### Exercise task
All lines from the one with "Model this scene" through the one with "SC.camera = co", and only those, are to be reproduced exactly, both ends included.

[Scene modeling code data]
== == ==

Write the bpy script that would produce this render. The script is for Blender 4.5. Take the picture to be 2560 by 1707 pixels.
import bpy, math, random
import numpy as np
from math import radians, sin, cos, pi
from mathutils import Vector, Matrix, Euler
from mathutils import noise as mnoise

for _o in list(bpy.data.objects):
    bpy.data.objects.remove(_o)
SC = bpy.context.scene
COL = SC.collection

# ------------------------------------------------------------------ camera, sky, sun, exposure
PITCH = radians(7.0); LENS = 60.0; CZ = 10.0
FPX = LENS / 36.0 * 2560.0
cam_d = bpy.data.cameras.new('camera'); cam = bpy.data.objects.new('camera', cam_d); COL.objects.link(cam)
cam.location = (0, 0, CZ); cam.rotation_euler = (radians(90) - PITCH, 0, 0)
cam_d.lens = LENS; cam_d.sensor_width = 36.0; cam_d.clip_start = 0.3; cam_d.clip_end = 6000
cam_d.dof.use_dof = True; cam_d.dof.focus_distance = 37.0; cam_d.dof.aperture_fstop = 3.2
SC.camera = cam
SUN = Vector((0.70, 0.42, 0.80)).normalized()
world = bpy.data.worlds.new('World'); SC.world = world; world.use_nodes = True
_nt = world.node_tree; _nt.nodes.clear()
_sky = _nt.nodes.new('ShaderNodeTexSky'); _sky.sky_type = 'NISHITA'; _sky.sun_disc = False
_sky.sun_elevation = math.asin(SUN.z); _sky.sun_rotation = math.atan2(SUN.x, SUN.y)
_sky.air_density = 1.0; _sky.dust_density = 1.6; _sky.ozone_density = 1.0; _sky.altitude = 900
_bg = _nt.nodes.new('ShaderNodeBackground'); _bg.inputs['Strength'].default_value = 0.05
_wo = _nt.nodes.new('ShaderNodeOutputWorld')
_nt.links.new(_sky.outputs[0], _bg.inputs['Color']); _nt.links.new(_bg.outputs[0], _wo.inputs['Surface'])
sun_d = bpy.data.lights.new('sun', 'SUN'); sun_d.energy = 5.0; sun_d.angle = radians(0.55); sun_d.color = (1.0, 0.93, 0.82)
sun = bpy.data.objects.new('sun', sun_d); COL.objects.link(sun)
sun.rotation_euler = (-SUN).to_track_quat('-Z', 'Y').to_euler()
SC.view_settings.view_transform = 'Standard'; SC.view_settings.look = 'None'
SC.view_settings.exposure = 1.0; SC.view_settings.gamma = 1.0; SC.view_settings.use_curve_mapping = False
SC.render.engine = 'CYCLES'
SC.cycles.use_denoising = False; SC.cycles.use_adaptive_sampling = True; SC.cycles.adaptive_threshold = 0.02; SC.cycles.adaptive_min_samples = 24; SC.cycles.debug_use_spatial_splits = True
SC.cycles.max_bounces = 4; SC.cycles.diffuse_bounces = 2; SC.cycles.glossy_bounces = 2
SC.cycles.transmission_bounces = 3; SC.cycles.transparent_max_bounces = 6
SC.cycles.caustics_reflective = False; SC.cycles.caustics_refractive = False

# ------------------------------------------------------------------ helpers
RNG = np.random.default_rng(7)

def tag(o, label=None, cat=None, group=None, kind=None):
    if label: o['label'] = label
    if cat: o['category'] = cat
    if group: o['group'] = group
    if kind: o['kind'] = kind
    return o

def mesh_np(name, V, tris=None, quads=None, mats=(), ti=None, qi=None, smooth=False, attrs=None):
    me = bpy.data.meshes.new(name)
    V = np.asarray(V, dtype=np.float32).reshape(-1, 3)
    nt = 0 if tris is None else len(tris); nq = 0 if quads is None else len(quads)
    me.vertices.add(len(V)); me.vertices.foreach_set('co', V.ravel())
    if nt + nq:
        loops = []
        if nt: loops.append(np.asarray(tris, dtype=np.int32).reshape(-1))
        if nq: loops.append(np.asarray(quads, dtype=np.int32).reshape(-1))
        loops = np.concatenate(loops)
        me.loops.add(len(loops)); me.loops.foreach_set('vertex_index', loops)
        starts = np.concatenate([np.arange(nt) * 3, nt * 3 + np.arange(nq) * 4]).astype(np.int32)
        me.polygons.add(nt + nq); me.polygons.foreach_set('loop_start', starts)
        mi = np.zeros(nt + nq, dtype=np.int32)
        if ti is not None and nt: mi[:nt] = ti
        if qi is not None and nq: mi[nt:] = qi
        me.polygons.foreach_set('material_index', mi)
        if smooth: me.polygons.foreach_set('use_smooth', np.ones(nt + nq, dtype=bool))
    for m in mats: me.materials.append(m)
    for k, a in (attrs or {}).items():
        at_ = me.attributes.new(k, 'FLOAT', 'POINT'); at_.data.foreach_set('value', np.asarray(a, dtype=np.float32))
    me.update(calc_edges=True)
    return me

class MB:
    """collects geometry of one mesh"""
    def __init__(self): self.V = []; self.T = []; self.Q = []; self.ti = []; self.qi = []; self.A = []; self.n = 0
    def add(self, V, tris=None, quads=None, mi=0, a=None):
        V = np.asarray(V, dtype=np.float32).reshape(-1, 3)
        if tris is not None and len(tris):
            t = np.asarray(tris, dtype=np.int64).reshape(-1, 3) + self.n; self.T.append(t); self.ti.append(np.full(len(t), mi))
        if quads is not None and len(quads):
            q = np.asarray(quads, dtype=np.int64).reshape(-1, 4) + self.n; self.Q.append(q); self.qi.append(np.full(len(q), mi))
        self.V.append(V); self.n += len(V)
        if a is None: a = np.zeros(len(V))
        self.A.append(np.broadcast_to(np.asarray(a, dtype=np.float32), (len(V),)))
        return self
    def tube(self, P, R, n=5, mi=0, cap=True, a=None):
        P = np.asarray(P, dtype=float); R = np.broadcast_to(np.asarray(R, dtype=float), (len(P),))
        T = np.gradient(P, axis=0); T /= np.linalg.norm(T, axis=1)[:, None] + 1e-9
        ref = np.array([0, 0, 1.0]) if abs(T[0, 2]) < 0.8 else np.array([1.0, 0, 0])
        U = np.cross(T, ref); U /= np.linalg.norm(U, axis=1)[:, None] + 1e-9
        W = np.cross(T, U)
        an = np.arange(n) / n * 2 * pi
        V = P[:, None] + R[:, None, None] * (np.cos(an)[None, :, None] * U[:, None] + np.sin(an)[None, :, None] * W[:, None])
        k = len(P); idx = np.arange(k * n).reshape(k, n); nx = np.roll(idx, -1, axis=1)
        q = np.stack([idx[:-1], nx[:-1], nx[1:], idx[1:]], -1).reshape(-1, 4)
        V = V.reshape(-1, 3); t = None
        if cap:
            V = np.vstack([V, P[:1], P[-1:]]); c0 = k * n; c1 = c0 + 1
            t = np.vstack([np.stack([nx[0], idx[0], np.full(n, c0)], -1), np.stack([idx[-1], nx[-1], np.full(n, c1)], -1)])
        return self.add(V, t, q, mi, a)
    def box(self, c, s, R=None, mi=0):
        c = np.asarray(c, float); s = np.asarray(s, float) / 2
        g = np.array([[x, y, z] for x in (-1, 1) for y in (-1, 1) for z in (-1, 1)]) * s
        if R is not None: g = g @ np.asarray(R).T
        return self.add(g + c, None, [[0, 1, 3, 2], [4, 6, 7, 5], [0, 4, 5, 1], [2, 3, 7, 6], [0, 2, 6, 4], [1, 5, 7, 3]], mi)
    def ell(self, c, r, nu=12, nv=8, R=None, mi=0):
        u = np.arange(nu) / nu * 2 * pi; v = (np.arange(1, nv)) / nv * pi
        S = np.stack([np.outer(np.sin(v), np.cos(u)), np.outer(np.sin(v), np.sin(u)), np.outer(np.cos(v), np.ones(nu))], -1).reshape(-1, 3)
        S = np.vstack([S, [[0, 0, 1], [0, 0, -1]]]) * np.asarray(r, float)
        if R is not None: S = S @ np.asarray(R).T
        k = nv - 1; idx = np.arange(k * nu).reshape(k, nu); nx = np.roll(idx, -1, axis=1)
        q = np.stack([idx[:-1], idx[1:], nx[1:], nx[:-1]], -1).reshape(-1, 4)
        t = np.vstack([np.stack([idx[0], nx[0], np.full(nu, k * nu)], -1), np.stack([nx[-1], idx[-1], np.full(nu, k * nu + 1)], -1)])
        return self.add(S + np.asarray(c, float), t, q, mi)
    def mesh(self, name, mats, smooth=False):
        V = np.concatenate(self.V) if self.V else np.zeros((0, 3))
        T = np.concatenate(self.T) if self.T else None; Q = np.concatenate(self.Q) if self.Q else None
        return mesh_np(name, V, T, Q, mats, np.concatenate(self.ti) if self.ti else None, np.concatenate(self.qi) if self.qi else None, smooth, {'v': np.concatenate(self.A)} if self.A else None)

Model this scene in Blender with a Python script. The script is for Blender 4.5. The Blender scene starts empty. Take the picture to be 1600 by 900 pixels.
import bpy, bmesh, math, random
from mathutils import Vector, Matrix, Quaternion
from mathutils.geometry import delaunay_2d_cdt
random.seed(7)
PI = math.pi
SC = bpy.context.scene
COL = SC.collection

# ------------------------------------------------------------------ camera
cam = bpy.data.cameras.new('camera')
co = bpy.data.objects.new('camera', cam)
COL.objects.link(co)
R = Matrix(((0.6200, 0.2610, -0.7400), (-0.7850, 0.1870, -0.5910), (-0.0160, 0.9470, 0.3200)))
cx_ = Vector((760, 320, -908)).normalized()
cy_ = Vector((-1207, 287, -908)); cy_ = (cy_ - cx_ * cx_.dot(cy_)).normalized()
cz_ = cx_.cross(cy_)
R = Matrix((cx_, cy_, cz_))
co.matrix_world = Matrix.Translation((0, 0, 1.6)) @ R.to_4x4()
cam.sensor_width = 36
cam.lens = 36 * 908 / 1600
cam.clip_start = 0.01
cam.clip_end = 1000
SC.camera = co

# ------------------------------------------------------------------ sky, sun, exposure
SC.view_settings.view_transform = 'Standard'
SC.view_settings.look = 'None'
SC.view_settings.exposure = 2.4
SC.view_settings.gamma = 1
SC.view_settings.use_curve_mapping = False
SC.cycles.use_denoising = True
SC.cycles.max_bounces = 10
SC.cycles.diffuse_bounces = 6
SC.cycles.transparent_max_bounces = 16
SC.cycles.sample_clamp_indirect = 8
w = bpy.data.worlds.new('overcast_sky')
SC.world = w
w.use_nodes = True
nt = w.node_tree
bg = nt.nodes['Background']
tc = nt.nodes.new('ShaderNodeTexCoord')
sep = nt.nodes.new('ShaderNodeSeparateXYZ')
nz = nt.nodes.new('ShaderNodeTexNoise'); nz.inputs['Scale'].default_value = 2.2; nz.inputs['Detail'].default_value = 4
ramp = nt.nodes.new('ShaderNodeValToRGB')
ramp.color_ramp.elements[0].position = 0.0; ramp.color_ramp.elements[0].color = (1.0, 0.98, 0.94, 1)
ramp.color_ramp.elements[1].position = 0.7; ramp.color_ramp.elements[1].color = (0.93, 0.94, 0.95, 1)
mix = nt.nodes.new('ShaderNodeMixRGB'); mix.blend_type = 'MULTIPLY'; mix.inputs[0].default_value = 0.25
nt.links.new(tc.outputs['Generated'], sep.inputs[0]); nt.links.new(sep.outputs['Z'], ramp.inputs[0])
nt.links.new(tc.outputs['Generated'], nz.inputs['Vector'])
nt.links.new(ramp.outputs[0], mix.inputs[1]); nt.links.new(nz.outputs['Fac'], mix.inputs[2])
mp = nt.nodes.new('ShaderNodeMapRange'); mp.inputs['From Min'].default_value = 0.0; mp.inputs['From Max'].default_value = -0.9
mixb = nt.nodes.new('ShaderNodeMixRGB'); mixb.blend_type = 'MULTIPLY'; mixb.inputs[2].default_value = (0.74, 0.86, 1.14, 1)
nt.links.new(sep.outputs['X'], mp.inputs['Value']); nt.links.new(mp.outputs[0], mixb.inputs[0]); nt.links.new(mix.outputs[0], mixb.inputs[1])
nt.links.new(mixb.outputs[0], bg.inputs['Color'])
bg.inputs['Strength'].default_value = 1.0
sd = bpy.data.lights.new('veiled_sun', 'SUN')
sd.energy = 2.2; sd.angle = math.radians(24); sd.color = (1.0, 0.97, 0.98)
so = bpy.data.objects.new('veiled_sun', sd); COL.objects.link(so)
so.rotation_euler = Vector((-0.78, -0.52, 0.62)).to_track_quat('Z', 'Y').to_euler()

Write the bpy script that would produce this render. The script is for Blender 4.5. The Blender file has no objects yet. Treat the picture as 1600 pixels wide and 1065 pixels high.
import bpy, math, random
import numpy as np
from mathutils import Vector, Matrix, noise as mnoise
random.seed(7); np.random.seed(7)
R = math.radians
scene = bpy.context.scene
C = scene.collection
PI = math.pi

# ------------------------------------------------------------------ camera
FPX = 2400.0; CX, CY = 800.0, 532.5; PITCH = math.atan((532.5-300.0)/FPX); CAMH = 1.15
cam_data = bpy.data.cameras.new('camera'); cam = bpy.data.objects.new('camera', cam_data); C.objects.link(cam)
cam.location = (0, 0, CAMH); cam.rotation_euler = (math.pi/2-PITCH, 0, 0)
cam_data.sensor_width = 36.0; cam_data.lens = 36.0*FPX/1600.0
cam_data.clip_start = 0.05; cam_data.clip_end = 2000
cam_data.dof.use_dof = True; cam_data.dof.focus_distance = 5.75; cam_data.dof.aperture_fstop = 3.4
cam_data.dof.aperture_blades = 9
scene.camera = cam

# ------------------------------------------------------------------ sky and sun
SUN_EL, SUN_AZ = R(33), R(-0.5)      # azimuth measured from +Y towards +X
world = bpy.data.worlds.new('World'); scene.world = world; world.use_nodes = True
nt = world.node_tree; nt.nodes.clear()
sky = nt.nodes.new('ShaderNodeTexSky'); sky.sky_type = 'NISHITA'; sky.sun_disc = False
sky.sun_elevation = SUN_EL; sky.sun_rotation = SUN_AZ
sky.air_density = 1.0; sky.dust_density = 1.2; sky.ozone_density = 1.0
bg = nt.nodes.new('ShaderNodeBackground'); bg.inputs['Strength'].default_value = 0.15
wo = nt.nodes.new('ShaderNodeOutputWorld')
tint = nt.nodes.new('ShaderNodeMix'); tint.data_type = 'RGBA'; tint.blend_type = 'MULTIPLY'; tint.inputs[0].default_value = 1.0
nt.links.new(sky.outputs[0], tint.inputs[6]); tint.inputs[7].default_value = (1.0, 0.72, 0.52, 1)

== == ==

### Result for this task
Model this scene in Blender with a Python script. The script is for Blender 4.5. The Blender scene starts empty. Take the picture to be 1600 by 900 pixels.
import bpy, bmesh, math, random
from mathutils import Vector, Matrix, Quaternion
from mathutils.geometry import delaunay_2d_cdt
random.seed(7)
PI = math.pi
SC = bpy.context.scene
COL = SC.collection

# ------------------------------------------------------------------ camera
cam = bpy.data.cameras.new('camera')
co = bpy.data.objects.new('camera', cam)
COL.objects.link(co)
R = Matrix(((0.6200, 0.2610, -0.7400), (-0.7850, 0.1870, -0.5910), (-0.0160, 0.9470, 0.3200)))
cx_ = Vector((760, 320, -908)).normalized()
cy_ = Vector((-1207, 287, -908)); cy_ = (cy_ - cx_ * cx_.dot(cy_)).normalized()
cz_ = cx_.cross(cy_)
R = Matrix((cx_, cy_, cz_))
co.matrix_world = Matrix.Translation((0, 0, 1.6)) @ R.to_4x4()
cam.sensor_width = 36
cam.lens = 36 * 908 / 1600
cam.clip_start = 0.01
cam.clip_end = 1000
SC.camera = co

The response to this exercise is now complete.